ARTICLE V. NOMINATING COMMITTEE AND ELECTION

Section 1: At the meeting of the Board of Directors held in the first quarter of the calendar year, a nominating committee shall be appointed to select nominees for the ballot.

Section 2. The nominating committee shall determine a slate of one or more nominees for each office to be elected for that year. Nominations shall be taken from the general membership as well.

A. The nominee’s consent must be obtained prior to nomination.

B. The slate of officers shall be presented to the Board of Directors by April.

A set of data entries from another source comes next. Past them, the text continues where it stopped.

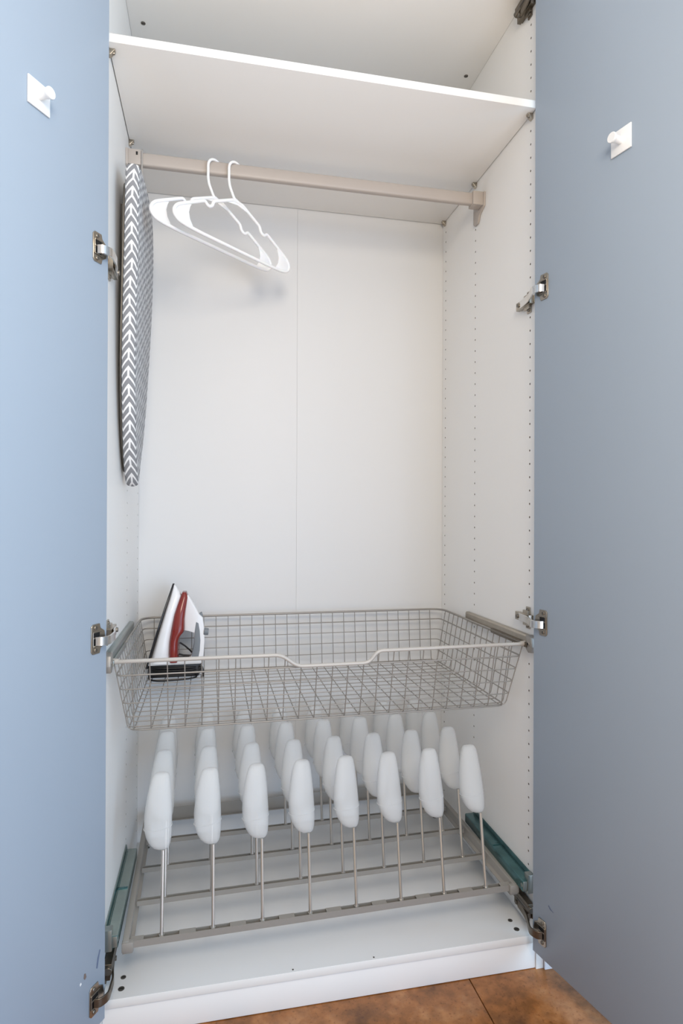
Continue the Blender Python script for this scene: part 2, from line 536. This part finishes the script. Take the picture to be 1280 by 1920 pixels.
blot(qL, [(0.052, 0.181), (0.056, 0.178), (0.059, 0.183), (0.0575, 0.190), (0.054, 0.189)], doorL, M['scuff'], 'scuff')
blot(qL, [(0.0645, 0.176), (0.068, 0.174), (0.069, 0.178), (0.066, 0.180)], doorL, M['hook'], 'scuff')
blot(qL, [(0.022, 0.176), (0.025, 0.178), (0.022, 0.195), (0.016, 0.209), (0.014, 0.207), (0.0185, 0.192)], doorL, M['scuff_dark'], 'scuff')
blot(qR, [(0.050, 0.192), (0.056, 0.187), (0.066, 0.186), (0.058, 0.189), (0.051, 0.195)], doorR, M['scuff_dark'], 'scuff')


def door_hook(q, e, n, a, z, label, tilt=0.0):
    P = q(a, 0.0005, z)
    t = thing('door_hook', label, 'hook', P, group='square hooks on the wardrobe doors')
    e = Vector(e); n = Vector(n); zz = Vector((0, 0, 1))
    c, s_ = math.cos(tilt), math.sin(tilt)
    e2 = e*c+zz*s_; z2 = -e*s_+zz*c

    def bxo(h, b0, b1):
        vs = [P+e2*i*h+n*b+z2*k*h for i in (-1, 1) for b in (b0, b1) for k in (-1, 1)]
        return MB().add(vs, [(0, 1, 3, 2), (4, 6, 7, 5), (0, 4, 5, 1), (2, 3, 7, 6), (0, 2, 6, 4), (1, 5, 7, 3)])
    obj('plate', bxo(0.0235, 0.0, 0.003), M['hook'], t, bevel=0.0006)
    mb = MB(); rings = []
    for b, r in ((0.0025, 0.0075), (0.004, 0.0068), (0.016, 0.0072), (0.0225, 0.0085), (0.0245, 0.0100), (0.0275, 0.0100), (0.0285, 0.0092)):
        rings.append([P+n*b+e2*math.cos(k*math.pi/10)*r+z2*math.sin(k*math.pi/10)*r for k in range(20)])
    mb.loft(rings)
    obj('peg', mb, M['hook'], t)


door_hook(qR, (math.sin(aR), -math.cos(aR), 0), (-math.cos(aR), -math.sin(aR), 0), 0.241, 1.790, 'white square hook with a round peg stuck on the right grey door')
door_hook(qL, (-math.sin(aL), -math.cos(aL), 0), (math.cos(aL), -math.sin(aL), 0), 0.177, 1.776, 'white square hook with a round peg stuck on the left bluish door')

# ------------------------------------------------------------------ clothes rail
RY = 0.3025
rail = thing('clothes_rail', 'beige grey oval clothes rail across the wardrobe under its shelf', 'rail', (W/2, RY, 1.949))
prof = []
for k in range(20):
    a = 2*math.pi*k/20
    ca, sa = math.cos(a), math.sin(a)
    prof.append((0.0168*math.copysign(abs(ca)**0.4, ca), 0.0095*math.copysign(abs(sa)**0.6, sa)))
obj('bar', MB().tube([(0.004, RY, 1.949), (W-0.004, RY, 1.949)], 0.01, 20, prof=prof), M['rail'], rail, smooth=50)
for s, px in ((1, 0.0), (-1, W)):
    mb = MB()
    y0 = RY-0.002
    out = [(0.282, 1.966), (0.328, 1.966), (0.352, 1.952), (0.353, 1.903), (0.347, 1.896), (0.326, 1.894), (0.320, 1.900), (0.314, 1.914), (0.284, 1.927)]
    a, b = sorted((px+s*0.0002, px+s*0.006)); mb.prism(out, 'x', a, b)
    sl = [(y0-0.015, 1.9665), (y0+0.018, 1.9665), (y0+0.018, 1.929), (y0-0.015, 1.929)]
    a, b = sorted((px+s*0.006, px+s*0.036)); mb.prism(sl, 'x', a, b)
    if s > 0:
        mb.box(*sorted((px+s*0.024, px+s*0.030)), y0-0.0158, y0-0.0145, 1.951, 1.961, 1)
    obj('rail_bracket', mb, [M['rail'], M['black']], rail, bevel=0.0012)

# ------------------------------------------------------------------ hangers


def hanger(x, label):
    t = thing('clothes_hanger', label, 'hanger', (x, RY, 1.76), math.radians(-48) + math.pi/2, 'white plastic hangers on the clothes rail', local=True)
    # local: x along the hanger (near end negative), z height minus 1.76
    z0 = 1.76
    half = [(0.016, 1.869), (0.050, 1.853), (0.082, 1.838), (0.0865, 1.824), (0.099, 1.8185), (0.110, 1.8275), (0.117, 1.8245), (0.150, 1.808), (0.178, 1.794), (0.194, 1.785), (0.2035, 1.772), (0.202, 1.760), (0.190, 1.750), (0.165, 1.7465), (0.12, 1.745)]
    loop = [(-a, 0, z-z0) for a, z in half] + [(a, 0, z-z0) for a, z in half[::-1]]
    # right side must run bar -> shoulder, so the list above closes across the bar and the neck
    body = MB().tube(rounded(loop, 0.006, 3, closed=True), 0.0044, 8, closed=True)
    obj('frame', body, M['hanger'], t, smooth=60)
    for s in (-1, 1):
        web = [(0.150, 1.808), (0.178, 1.794), (0.194, 1.785), (0.2035, 1.772), (0.202, 1.760), (0.190, 1.750), (0.150, 1.7462), (0.1475, 1.751), (0.157, 1.765), (0.160, 1.780), (0.1565, 1.793)]
        obj('shoulder_web', MB().prism([(s*a, z-z0) for a, z in web], 'y', -0.0016, 0.0016), M['hanger'], t, bevel=0.0007)
    # hook
    pts = [(0.0, 0, 1.868-z0), (-0.012, 0, 1.874-z0), (-0.028, 0, 1.900-z0), (-0.0305, 0, 1.915-z0)]
    cx, cz, r = -0.0058, 1.9445-z0, 0.0247
    arc = [(cx+r*math.cos(a), 0, cz+r*math.sin(a)) for a in [math.pi - k*math.pi*1.12/14 for k in range(15)]]
    obj('hook', MB().tube(rounded(pts, 0.01, 3)+arc, 0.0036, 8), M['hanger'], t, smooth=60)
    neck = [(-0.050, 1.853), (-0.018, 1.872), (-0.006, 1.8765), (0.018, 1.870), (0.050, 1.853), (0.034, 1.856), (0.0, 1.861), (-0.034, 1.856)]
    obj('neck_web', MB().prism([(a, z-z0) for a, z in neck], 'y', -0.002, 0.002), M['hanger'], t, bevel=0.0008)
    return t


hanger(0.2225, 'white plastic hanger on the rail, nearer the ironing board of the two')
hanger(0.2745, 'white plastic hanger on the rail, farther from the ironing board of the two')

# ------------------------------------------------------------------ ironing board
ib = thing('ironing_board', 'ironing board in grey and white chevron cover hanging inside the wardrobe', 'ironing board', (0.03, 0.28, 1.128))


def board_outline():
    near = [(0.262, 1.1275), (0.235, 1.140), (0.212, 1.165), (0.184, 1.207), (0.150, 1.285), (0.126, 1.375), (0.114, 1.47), (0.108, 1.56), (0.104, 1.66), (0.100, 1.74), (0.101, 1.80), (0.110, 1.829), (0.130, 1.844), (0.18, 1.856), (0.235, 1.866), (0.29, 1.872)]
    far = [(0.345, 1.874), (0.39, 1.871), (0.420, 1.862), (0.444, 1.838), (0.457, 1.79), (0.463, 1.72), (0.463, 1.64), (0.454, 1.56), (0.434, 1.48), (0.410, 1.40), (0.383, 1.32), (0.343, 1.24), (0.303, 1.185), (0.279, 1.143)]
    pts = [Vector((0, y, z)) for y, z in near+far]
    out = []
    n = len(pts)
    for i in range(n):   # Catmull-Rom
        p0, p1, p2, p3 = pts[i-1], pts[i], pts[(i+1) % n], pts[(i+2) % n]
        for k in range(4):
            t = k/4
            out.append(0.5*((2*p1)+(p2-p0)*t+(2*p0-5*p1+4*p2-p3)*t*t+(3*p1-p0-3*p2+p3)*t**3))
    return out


def lean(z):
    # the nose of the hanging board leans towards the wall
    return -0.015*max(0.0, (1.75-z)/0.62)


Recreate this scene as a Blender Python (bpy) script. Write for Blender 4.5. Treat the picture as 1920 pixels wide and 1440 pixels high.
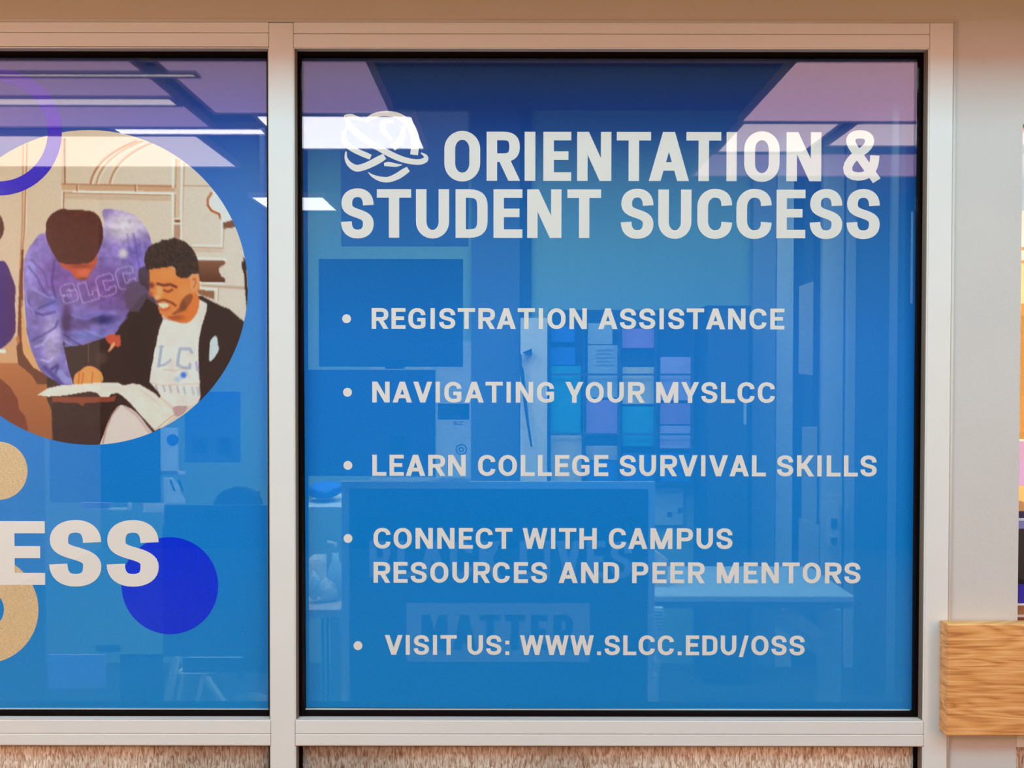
import bpy, bmesh, math, random
import numpy as np
from mathutils import Vector, Matrix

# ------------------------------------------------------------------ scene, camera, light
for o in list(bpy.data.objects):
    bpy.data.objects.remove(o, do_unlink=True)
S = bpy.context.scene
COL = S.collection
S.view_settings.view_transform = 'Standard'
S.view_settings.look = 'None'
S.view_settings.gamma = 1.0
S.view_settings.use_curve_mapping = False
S.view_settings.exposure = 0.18

F = 1387.0                      # focal length in pixels of the 1920 px wide frame
D = 1.387                       # camera to the face of the window frame, metres
ZC = 1.41                       # height of the point looked at
PITCH = math.radians(0.77)
ROLL = math.radians(0.08)
CAMZ = ZC + D * math.tan(PITCH)
cam = bpy.data.cameras.new('camera')
cam.sensor_width = 36.0
cam.lens = 36.0 * F / 1920.0
cam.clip_start = 0.01
camo = bpy.data.objects.new('camera', cam)
COL.objects.link(camo)
camo.location = (0, -D, CAMZ)
camo.rotation_euler = (Matrix.Rotation(math.pi / 2 - PITCH, 4, 'X') @ Matrix.Rotation(ROLL, 4, 'Z')).to_euler()
S.camera = camo

world = bpy.data.worlds.new('hall_ambience')
S.world = world
world.use_nodes = True
world.node_tree.nodes['Background'].inputs[0].default_value = (1.0, 0.62, 0.42, 1)
world.node_tree.nodes['Background'].inputs[1].default_value = 0.06


def area(name, loc, rot, sx, sy, power, color, spread=180):
    l = bpy.data.lights.new(name, 'AREA')
    l.shape = 'RECTANGLE'
    l.size = sx
    l.size_y = sy
    l.energy = power
    l.color = color
    l.spread = math.radians(spread)
    o = bpy.data.objects.new(name, l)
    COL.objects.link(o)
    o.location = loc
    o.rotation_euler = rot
    return o


# main hall light added outside the mirrored view, and the office's own ceiling lamp
area('added_hall_light', (0.0, -1.22, 2.72), (0, 0, 0), 5.4, 0.62, 74, (0.27, 0.75, 0.93))
for sx in (-1, 1):     # warm fill lights added at the two hall ends, outside the mirrored view
    area('hall_end_fill', (sx * 3.34, -2.35 if sx < 0 else -3.4, 1.55), (0, sx * math.pi / 2, 0), 1.9, 1.4, 47 if sx < 0 else 66, (1.0, 0.42, 0.07))
area('office_light', (0.2, 1.15, 2.62), (0, 0, 0), 3.4, 1.2, 66, (0.66, 1.0, 0.82))
area('office_light', (-0.9, 0.55, 2.62), (0, 0, 0), 2.2, 0.4, 26, (0.8, 1.0, 0.92))  # second office light, added to brighten the sheets behind the left pane


# ------------------------------------------------------------------ helpers
def lin(c):
    c = c / 255.0
    return c / 12.92 if c <= 0.04045 else ((c + 0.055) / 1.055) ** 2.4


def L(r, g, b, k=1.0):
    return (min(lin(r) / k, 0.95), min(lin(g) / k, 0.95), min(lin(b) / k, 0.95), 1.0)


def PX(px, Y=0.0):
    return (px - 960.0) / F * (D + Y)


def PZ(py, Y=0.0):
    a = math.atan((720.0 - py) / F) - PITCH
    return CAMZ + math.tan(a) * (D + Y)


MATS = {}


def mat(name, color, rough=0.6, noise=0.0, nscale=40.0, bump=0.0, bscale=200.0, spec=0.3, metal=0.0, stretch=None):
    if name in MATS:
        return MATS[name]
    m = bpy.data.materials.new(name)
    m.use_nodes = True
    nt = m.node_tree
    b = nt.nodes['Principled BSDF']
    b.inputs['Base Color'].default_value = color
    b.inputs['Roughness'].default_value = rough
    b.inputs['Specular IOR Level'].default_value = spec
    b.inputs['Metallic'].default_value = metal
    if noise > 0 or bump > 0:
        tc = nt.nodes.new('ShaderNodeTexCoord')
        mp = nt.nodes.new('ShaderNodeMapping')
        nt.links.new(tc.outputs['Object'], mp.inputs[0])
        if stretch:
            mp.inputs['Scale'].default_value = stretch
    if noise > 0:
        n = nt.nodes.new('ShaderNodeTexNoise')
        n.inputs['Scale'].default_value = nscale
        n.inputs['Detail'].default_value = 4
        nt.links.new(mp.outputs[0], n.inputs[0])
        r = nt.nodes.new('ShaderNodeMapRange')
        r.inputs[1].default_value = 0.3
        r.inputs[2].default_value = 0.7
        r.inputs[3].default_value = 1 - noise
        r.inputs[4].default_value = 1 + noise
        nt.links.new(n.outputs[0], r.inputs[0])
        mx = nt.nodes.new('ShaderNodeVectorMath')
        mx.operation = 'SCALE'
        mx.inputs[0].default_value = color[:3]
        nt.links.new(r.outputs[0], mx.inputs['Scale'])
        nt.links.new(mx.outputs[0], b.inputs['Base Color'])
    if bump > 0:
        n2 = nt.nodes.new('ShaderNodeTexNoise')
        n2.inputs['Scale'].default_value = bscale
        n2.inputs['Detail'].default_value = 3
        nt.links.new(mp.outputs[0], n2.inputs[0])
        bp = nt.nodes.new('ShaderNodeBump')
        bp.inputs['Strength'].default_value = bump
        bp.inputs['Distance'].default_value = 0.002
        nt.links.new(n2.outputs[0], bp.inputs['Height'])
        nt.links.new(bp.outputs[0], b.inputs['Normal'])
    MATS[name] = m
    return m


def emat(name, color, strength):
    m = bpy.data.materials.new(name)
    m.use_nodes = True
    nt = m.node_tree
    b = nt.nodes['Principled BSDF']
    b.inputs['Base Color'].default_value = (0.8, 0.8, 0.8, 1)
    b.inputs['Emission Color'].default_value = color
    b.inputs['Emission Strength'].default_value = strength
    return m


def link(name, me, m=None, parent=None):
    me.name = name
    o = bpy.data.objects.new(name, me)
    COL.objects.link(o)
    if m is not None:
        me.materials.append(m)
    if parent is not None:
        o.parent = parent
        o.matrix_parent_inverse = Matrix.Translation(parent.location).inverted() if parent.type == 'EMPTY' or parent.location.length else Matrix.Identity(4)
    return o


def tag(o, label=None, cat=None, group=None, kind=None):
    if label: o['label'] = label
    if cat: o['category'] = cat
    if group: o['group'] = group
    if kind: o['kind'] = kind
    return o


def empty(name, loc, label=None, cat=None, group=None, kind=None):
    o = bpy.data.objects.new(name, None)
    o.empty_display_size = 0.05
    COL.objects.link(o)
    o.location = loc
    return tag(o, label, cat, group, kind)


class MB:
    """collects shapes (world coordinates) and links them as one mesh"""
    def __init__(self):
        self.bm = bmesh.new()

    def box(self, x0, x1, y0, y1, z0, z1, bev=0.0, rot=None):
        c = Vector(((x0 + x1) / 2, (y0 + y1) / 2, (z0 + z1) / 2))
        r = bmesh.ops.create_cube(self.bm, size=1.0)
        vs = r['verts']
        for v in vs:
            v.co = Vector((v.co.x * abs(x1 - x0), v.co.y * abs(y1 - y0), v.co.z * abs(z1 - z0)))
        if bev > 0:
            es = set()
            for v in vs:
                es.update(v.link_edges)
            rr = bmesh.ops.bevel(self.bm, geom=list(es), offset=bev, segments=2, profile=0.5, affect='EDGES')
            vs = list({v for f in rr['faces'] for v in f.verts} | {v for v in vs if v.is_valid})
            allv = set(vs)
            stack = list(vs)
            while stack:
                v = stack.pop()
                for e in v.link_edges:
                    w = e.other_vert(v)
                    if w not in allv:
                        allv.add(w)
                        stack.append(w)
            vs = list(allv)
        for v in vs:
            if rot is not None:
                v.co = rot @ v.co
            v.co += c
        return self

    def poly(self, pts, y0, y1=None):
        """flat or extruded polygon given as (x, z) points"""
        a = [self.bm.verts.new((p[0], y0, p[1])) for p in pts]
        if y1 is None:
            self.bm.faces.new(a)
            return self
        b = [self.bm.verts.new((p[0], y1, p[1])) for p in pts]
        self.bm.faces.new(a)
        self.bm.faces.new(b[::-1])
        n = len(a)
        for i in range(n):
            j = (i + 1) % n
            self.bm.faces.new((a[j], a[i], b[i], b[j]))
        return self

    def tube(self, pts, r, seg=10):
        rings = []
        n = len(pts)
        for i, p in enumerate(pts):
            p = Vector(p)
            t = (Vector(pts[min(i + 1, n - 1)]) - Vector(pts[max(i - 1, 0)])).normalized()
            u = t.orthogonal().normalized()
            if rings:
                u = (lu - t * lu.dot(t)).normalized()
            lu = u
            w = t.cross(u)
            rr = r[i] if isinstance(r, (list, tuple)) else r
            rings.append([self.bm.verts.new(p + (u * math.cos(a) + w * math.sin(a)) * rr)
                          for a in [2 * math.pi * k / seg for k in range(seg)]])
        for a, b in zip(rings, rings[1:]):
            for k in range(seg):
                self.bm.faces.new((a[k], a[(k + 1) % seg], b[(k + 1) % seg], b[k]))
        self.bm.faces.new(rings[0][::-1])
        self.bm.faces.new(rings[-1])
        return self

    def build(self, name, m, parent=None, smooth=False):
        bmesh.ops.recalc_face_normals(self.bm, faces=self.bm.faces)
        me = bpy.data.meshes.new(name)
        self.bm.to_mesh(me)
        self.bm.free()
        if smooth:
            for p in me.polygons:
                p.use_smooth = True
        return link(name, me, m, parent)


def box(name, m, x0, x1, y0, y1, z0, z1, parent=None, bev=0.0, rot=None):
    return MB().box(x0, x1, y0, y1, z0, z1, bev, rot).build(name, m, parent)


def pbox(name, m, px0, px1, py0, py1, Y, t, parent=None, bev=0.0, rot=None):
    """box whose front face (towards the hall) lies at depth Y and spans the given picture rectangle"""
    return box(name, m, PX(px0, Y), PX(px1, Y), Y, Y + t, PZ(py1, Y), PZ(py0, Y), parent, bev, rot)


# ------------------------------------------------------------------ colours
K = 0.74          # brightness of a white surface in the photograph's lower half
M_frame = mat('painted_steel_frame', (0.80, 0.785, 0.76, 1), 0.42, noise=0.012, nscale=9, bump=0.08, bscale=260, spec=0.35)
M_wall = mat('painted_wall', (0.66, 0.62, 0.59, 1), 0.75, noise=0.02, nscale=6, bump=0.25, bscale=170, spec=0.15)
M_gasket = mat('black_rubber_gasket', (0.006, 0.003, 0.003, 1), 0.85, spec=0.05)
M_groove = mat('dark_joint', (0.20, 0.15, 0.11, 1), 0.9)
M_bead = mat('silver_bead', (0.70, 0.70, 0.70, 1), 0.3, spec=0.5)
M_sill = mat('sill_lining_darkened', (0.62, 0.50, 0.46, 1), 0.5)  # frame paint darkened and warmed here to offset the cyan light
M_reveal = mat('frame_reveal_paint', (0.92, 0.88, 0.83, 1), 0.5)
M_white = mat('white_print', L(214, 208, 202, K * 0.97), 0.7, noise=0.03, nscale=900)


def film_mat(name, color, T=0.24, vcol=False, noise=0.14, grad=None):
    """perforated window film: opaque ink with fine holes that let the room show through"""
    m = bpy.data.materials.new(name)
    m.use_nodes = True
    nt = m.node_tree
    b = nt.nodes['Principled BSDF']
    out = nt.nodes['Material Output']
    b.inputs['Roughness'].default_value = 0.65
    b.inputs['Specular IOR Level'].default_value = 0.1
    b.inputs['Base Color'].default_value = color
    tc = nt.nodes.new('ShaderNodeTexCoord')
    n = nt.nodes.new('ShaderNodeTexNoise')
    n.inputs['Scale'].default_value = 700
    n.inputs['Detail'].default_value = 2
    nt.links.new(tc.outputs['Object'], n.inputs[0])
    r = nt.nodes.new('ShaderNodeMapRange')
    r.inputs[1].default_value = 0.3
    r.inputs[2].default_value = 0.7
    r.inputs[3].default_value = 1 - noise * 2
    r.inputs[4].default_value = 1 + noise * 2
    nt.links.new(n.outputs[0], r.inputs[0])
    mx = nt.nodes.new('ShaderNodeVectorMath')
    mx.operation = 'SCALE'
    mx.inputs[0].default_value = color[:3]
    if vcol:
        at = nt.nodes.new('ShaderNodeAttribute')
        at.attribute_name = 'ink'
        nt.links.new(at.outputs['Color'], mx.inputs[0])
    nt.links.new(r.outputs[0], mx.inputs['Scale'])
    nt.links.new(mx.outputs[0], b.inputs['Base Color'])
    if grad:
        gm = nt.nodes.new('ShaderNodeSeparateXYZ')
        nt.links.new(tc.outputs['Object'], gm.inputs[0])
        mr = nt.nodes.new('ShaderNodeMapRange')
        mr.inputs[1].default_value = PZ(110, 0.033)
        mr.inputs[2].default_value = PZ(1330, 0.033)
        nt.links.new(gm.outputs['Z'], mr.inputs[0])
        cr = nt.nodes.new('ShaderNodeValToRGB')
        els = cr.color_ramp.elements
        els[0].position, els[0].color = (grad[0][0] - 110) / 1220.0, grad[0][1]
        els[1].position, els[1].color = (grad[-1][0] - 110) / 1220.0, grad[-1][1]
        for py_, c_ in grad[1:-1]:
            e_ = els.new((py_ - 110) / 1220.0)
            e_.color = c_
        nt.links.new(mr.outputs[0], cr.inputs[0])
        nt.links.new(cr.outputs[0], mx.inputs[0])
    if T > 0:
        tr = nt.nodes.new('ShaderNodeBsdfTransparent')
        mix = nt.nodes.new('ShaderNodeMixShader')
        mix.inputs[0].default_value = T
        nt.links.new(b.outputs[0], mix.inputs[1])
        nt.links.new(tr.outputs[0], mix.inputs[2])
        nt.links.new(mix.outputs[0], out.inputs['Surface'])
    MATS[name] = m
    return m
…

C. The ballot must be presented and voted on by the general membership at a Spring meeting. New officers will take office September 1.

ARTICLE VI. AMENDMENT

Section 1. Proposed amendments to the Bylaws may be submitted to the Board of Directors by any member of the organization.

Section 2. Proposed amendments to the Bylaws shall require a majority vote of the officers and directors present before being submitted to the general membership for approval. Passage of the amendments shall require a two-thirds vote of those present at the next general meeting. Members will be notified by mail prior to the next General Meeting that a vote will be taken on proposed Bylaw changes.